**Exercise instructions**
Retype the records below exactly as they appear, but leave out any pictures.
:::::
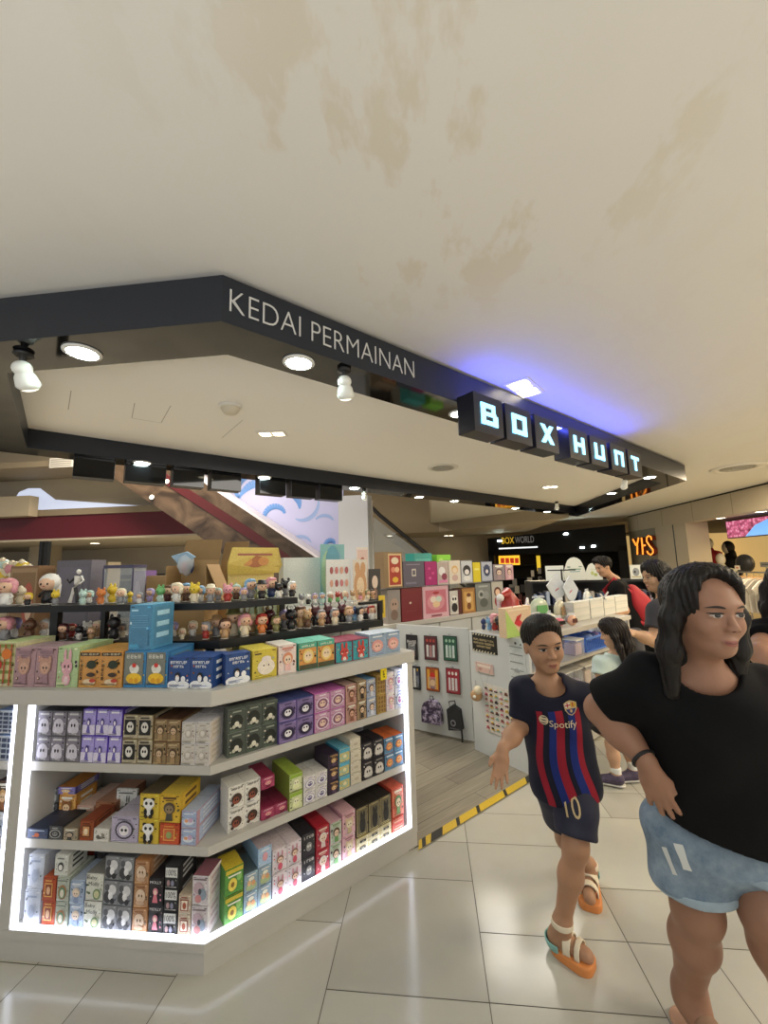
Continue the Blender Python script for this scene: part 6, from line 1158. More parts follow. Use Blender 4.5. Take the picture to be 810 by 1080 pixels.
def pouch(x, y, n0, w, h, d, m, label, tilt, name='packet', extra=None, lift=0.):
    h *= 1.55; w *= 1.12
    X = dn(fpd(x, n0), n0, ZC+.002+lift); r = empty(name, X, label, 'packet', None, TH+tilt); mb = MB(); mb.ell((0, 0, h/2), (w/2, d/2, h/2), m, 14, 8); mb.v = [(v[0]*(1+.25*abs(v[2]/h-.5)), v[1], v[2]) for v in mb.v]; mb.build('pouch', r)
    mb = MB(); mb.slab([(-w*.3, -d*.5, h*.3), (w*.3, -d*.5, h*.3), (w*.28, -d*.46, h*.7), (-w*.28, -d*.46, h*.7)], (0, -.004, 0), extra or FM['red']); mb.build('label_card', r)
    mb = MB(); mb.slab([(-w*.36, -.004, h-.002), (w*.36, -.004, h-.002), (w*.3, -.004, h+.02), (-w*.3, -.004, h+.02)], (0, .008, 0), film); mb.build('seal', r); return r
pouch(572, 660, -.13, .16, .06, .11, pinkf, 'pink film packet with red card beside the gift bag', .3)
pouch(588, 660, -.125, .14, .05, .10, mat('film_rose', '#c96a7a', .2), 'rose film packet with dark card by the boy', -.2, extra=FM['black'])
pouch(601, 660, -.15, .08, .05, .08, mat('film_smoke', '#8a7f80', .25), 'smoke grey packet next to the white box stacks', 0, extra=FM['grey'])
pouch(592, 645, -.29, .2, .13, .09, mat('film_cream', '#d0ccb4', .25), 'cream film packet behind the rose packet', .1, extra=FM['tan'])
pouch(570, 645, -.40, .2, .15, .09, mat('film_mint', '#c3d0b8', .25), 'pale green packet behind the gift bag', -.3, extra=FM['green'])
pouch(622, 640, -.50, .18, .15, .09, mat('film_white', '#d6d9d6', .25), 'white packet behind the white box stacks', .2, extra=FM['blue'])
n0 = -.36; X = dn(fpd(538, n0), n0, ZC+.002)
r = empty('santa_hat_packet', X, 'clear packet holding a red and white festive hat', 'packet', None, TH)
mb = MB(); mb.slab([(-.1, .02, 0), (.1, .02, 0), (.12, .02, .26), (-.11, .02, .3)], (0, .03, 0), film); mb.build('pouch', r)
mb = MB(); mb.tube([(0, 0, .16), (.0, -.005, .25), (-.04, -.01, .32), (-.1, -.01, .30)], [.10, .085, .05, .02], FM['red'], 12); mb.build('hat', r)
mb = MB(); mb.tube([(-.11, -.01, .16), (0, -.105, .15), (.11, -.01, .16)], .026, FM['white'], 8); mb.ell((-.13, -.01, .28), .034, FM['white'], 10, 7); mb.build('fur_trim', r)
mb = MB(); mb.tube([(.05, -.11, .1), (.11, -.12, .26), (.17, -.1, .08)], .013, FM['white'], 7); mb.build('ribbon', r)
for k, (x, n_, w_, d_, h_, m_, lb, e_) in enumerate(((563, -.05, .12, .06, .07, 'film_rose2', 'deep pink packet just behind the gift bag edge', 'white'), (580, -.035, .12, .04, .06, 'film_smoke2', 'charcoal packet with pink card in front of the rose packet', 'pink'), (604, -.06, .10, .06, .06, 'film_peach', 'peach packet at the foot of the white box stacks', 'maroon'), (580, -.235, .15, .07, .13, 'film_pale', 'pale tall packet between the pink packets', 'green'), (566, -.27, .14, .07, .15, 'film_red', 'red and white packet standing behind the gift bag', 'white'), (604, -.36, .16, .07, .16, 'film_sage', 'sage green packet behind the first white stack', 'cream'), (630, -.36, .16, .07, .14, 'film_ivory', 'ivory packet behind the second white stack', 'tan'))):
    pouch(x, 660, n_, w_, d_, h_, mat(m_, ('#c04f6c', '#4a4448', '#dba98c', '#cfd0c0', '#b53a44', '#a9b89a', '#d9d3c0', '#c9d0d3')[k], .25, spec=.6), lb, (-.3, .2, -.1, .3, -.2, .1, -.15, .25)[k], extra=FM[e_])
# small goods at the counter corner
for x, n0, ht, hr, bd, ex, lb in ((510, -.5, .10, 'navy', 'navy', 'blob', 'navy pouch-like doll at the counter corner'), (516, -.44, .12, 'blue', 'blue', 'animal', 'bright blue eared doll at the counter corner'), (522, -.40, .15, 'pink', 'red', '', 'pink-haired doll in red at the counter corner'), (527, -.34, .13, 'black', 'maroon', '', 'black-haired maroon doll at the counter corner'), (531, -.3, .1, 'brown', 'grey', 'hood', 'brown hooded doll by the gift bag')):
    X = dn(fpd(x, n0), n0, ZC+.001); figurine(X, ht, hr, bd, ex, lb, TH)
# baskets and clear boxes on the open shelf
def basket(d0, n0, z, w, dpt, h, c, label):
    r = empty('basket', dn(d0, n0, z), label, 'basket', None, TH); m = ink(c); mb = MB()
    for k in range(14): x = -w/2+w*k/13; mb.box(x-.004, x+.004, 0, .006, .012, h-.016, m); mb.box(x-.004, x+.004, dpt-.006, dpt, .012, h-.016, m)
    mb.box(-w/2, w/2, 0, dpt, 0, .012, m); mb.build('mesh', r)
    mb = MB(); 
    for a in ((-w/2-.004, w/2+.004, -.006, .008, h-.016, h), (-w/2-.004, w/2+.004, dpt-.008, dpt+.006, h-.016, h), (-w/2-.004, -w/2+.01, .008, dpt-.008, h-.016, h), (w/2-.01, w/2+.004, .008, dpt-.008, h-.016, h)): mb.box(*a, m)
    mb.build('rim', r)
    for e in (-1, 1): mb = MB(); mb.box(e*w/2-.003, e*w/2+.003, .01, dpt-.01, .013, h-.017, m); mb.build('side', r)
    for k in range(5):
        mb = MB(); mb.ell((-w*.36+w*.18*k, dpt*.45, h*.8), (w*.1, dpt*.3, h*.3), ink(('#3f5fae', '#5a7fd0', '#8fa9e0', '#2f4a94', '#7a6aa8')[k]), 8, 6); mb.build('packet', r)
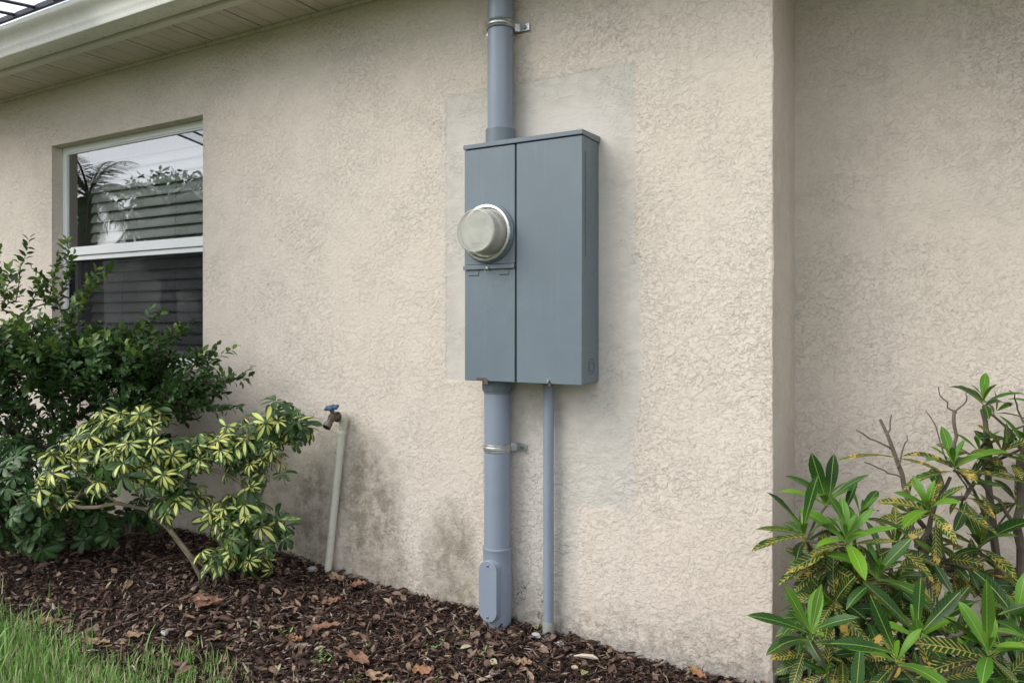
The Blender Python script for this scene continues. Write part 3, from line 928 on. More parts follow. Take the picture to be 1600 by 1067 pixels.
:::::
**Solution below**
Continue the Blender Python script for this scene: part 6, from line 1158. More parts follow. Use Blender 4.5. Take the picture to be 810 by 1080 pixels.
def pouch(x, y, n0, w, h, d, m, label, tilt, name='packet', extra=None, lift=0.):
    h *= 1.55; w *= 1.12
    X = dn(fpd(x, n0), n0, ZC+.002+lift); r = empty(name, X, label, 'packet', None, TH+tilt); mb = MB(); mb.ell((0, 0, h/2), (w/2, d/2, h/2), m, 14, 8); mb.v = [(v[0]*(1+.25*abs(v[2]/h-.5)), v[1], v[2]) for v in mb.v]; mb.build('pouch', r)
    mb = MB(); mb.slab([(-w*.3, -d*.5, h*.3), (w*.3, -d*.5, h*.3), (w*.28, -d*.46, h*.7), (-w*.28, -d*.46, h*.7)], (0, -.004, 0), extra or FM['red']); mb.build('label_card', r)
    mb = MB(); mb.slab([(-w*.36, -.004, h-.002), (w*.36, -.004, h-.002), (w*.3, -.004, h+.02), (-w*.3, -.004, h+.02)], (0, .008, 0), film); mb.build('seal', r); return r
pouch(572, 660, -.13, .16, .06, .11, pinkf, 'pink film packet with red card beside the gift bag', .3)
pouch(588, 660, -.125, .14, .05, .10, mat('film_rose', '#c96a7a', .2), 'rose film packet with dark card by the boy', -.2, extra=FM['black'])
pouch(601, 660, -.15, .08, .05, .08, mat('film_smoke', '#8a7f80', .25), 'smoke grey packet next to the white box stacks', 0, extra=FM['grey'])
pouch(592, 645, -.29, .2, .13, .09, mat('film_cream', '#d0ccb4', .25), 'cream film packet behind the rose packet', .1, extra=FM['tan'])
pouch(570, 645, -.40, .2, .15, .09, mat('film_mint', '#c3d0b8', .25), 'pale green packet behind the gift bag', -.3, extra=FM['green'])
pouch(622, 640, -.50, .18, .15, .09, mat('film_white', '#d6d9d6', .25), 'white packet behind the white box stacks', .2, extra=FM['blue'])
n0 = -.36; X = dn(fpd(538, n0), n0, ZC+.002)
r = empty('santa_hat_packet', X, 'clear packet holding a red and white festive hat', 'packet', None, TH)
mb = MB(); mb.slab([(-.1, .02, 0), (.1, .02, 0), (.12, .02, .26), (-.11, .02, .3)], (0, .03, 0), film); mb.build('pouch', r)
mb = MB(); mb.tube([(0, 0, .16), (.0, -.005, .25), (-.04, -.01, .32), (-.1, -.01, .30)], [.10, .085, .05, .02], FM['red'], 12); mb.build('hat', r)
mb = MB(); mb.tube([(-.11, -.01, .16), (0, -.105, .15), (.11, -.01, .16)], .026, FM['white'], 8); mb.ell((-.13, -.01, .28), .034, FM['white'], 10, 7); mb.build('fur_trim', r)
mb = MB(); mb.tube([(.05, -.11, .1), (.11, -.12, .26), (.17, -.1, .08)], .013, FM['white'], 7); mb.build('ribbon', r)
for k, (x, n_, w_, d_, h_, m_, lb, e_) in enumerate(((563, -.05, .12, .06, .07, 'film_rose2', 'deep pink packet just behind the gift bag edge', 'white'), (580, -.035, .12, .04, .06, 'film_smoke2', 'charcoal packet with pink card in front of the rose packet', 'pink'), (604, -.06, .10, .06, .06, 'film_peach', 'peach packet at the foot of the white box stacks', 'maroon'), (580, -.235, .15, .07, .13, 'film_pale', 'pale tall packet between the pink packets', 'green'), (566, -.27, .14, .07, .15, 'film_red', 'red and white packet standing behind the gift bag', 'white'), (604, -.36, .16, .07, .16, 'film_sage', 'sage green packet behind the first white stack', 'cream'), (630, -.36, .16, .07, .14, 'film_ivory', 'ivory packet behind the second white stack', 'tan'))):
    pouch(x, 660, n_, w_, d_, h_, mat(m_, ('#c04f6c', '#4a4448', '#dba98c', '#cfd0c0', '#b53a44', '#a9b89a', '#d9d3c0', '#c9d0d3')[k], .25, spec=.6), lb, (-.3, .2, -.1, .3, -.2, .1, -.15, .25)[k], extra=FM[e_])
# small goods at the counter corner
for x, n0, ht, hr, bd, ex, lb in ((510, -.5, .10, 'navy', 'navy', 'blob', 'navy pouch-like doll at the counter corner'), (516, -.44, .12, 'blue', 'blue', 'animal', 'bright blue eared doll at the counter corner'), (522, -.40, .15, 'pink', 'red', '', 'pink-haired doll in red at the counter corner'), (527, -.34, .13, 'black', 'maroon', '', 'black-haired maroon doll at the counter corner'), (531, -.3, .1, 'brown', 'grey', 'hood', 'brown hooded doll by the gift bag')):
    X = dn(fpd(x, n0), n0, ZC+.001); figurine(X, ht, hr, bd, ex, lb, TH)
# baskets and clear boxes on the open shelf
def basket(d0, n0, z, w, dpt, h, c, label):
    r = empty('basket', dn(d0, n0, z), label, 'basket', None, TH); m = ink(c); mb = MB()
    for k in range(14): x = -w/2+w*k/13; mb.box(x-.004, x+.004, 0, .006, .012, h-.016, m); mb.box(x-.004, x+.004, dpt-.006, dpt, .012, h-.016, m)
    mb.box(-w/2, w/2, 0, dpt, 0, .012, m); mb.build('mesh', r)
    mb = MB(); 
    for a in ((-w/2-.004, w/2+.004, -.006, .008, h-.016, h), (-w/2-.004, w/2+.004, dpt-.008, dpt+.006, h-.016, h), (-w/2-.004, -w/2+.01, .008, dpt-.008, h-.016, h), (w/2-.01, w/2+.004, .008, dpt-.008, h-.016, h)): mb.box(*a, m)
    mb.build('rim', r)
    for e in (-1, 1): mb = MB(); mb.box(e*w/2-.003, e*w/2+.003, .01, dpt-.01, .013, h-.017, m); mb.build('side', r)
    for k in range(5):
        mb = MB(); mb.ell((-w*.36+w*.18*k, dpt*.45, h*.8), (w*.1, dpt*.3, h*.3), ink(('#3f5fae', '#5a7fd0', '#8fa9e0', '#2f4a94', '#7a6aa8')[k]), 8, 6); mb.build('packet', r)
The Blender Python script for this scene continues. Write part 3, from line 928 on. More parts follow. Take the picture to be 1600 by 1067 pixels.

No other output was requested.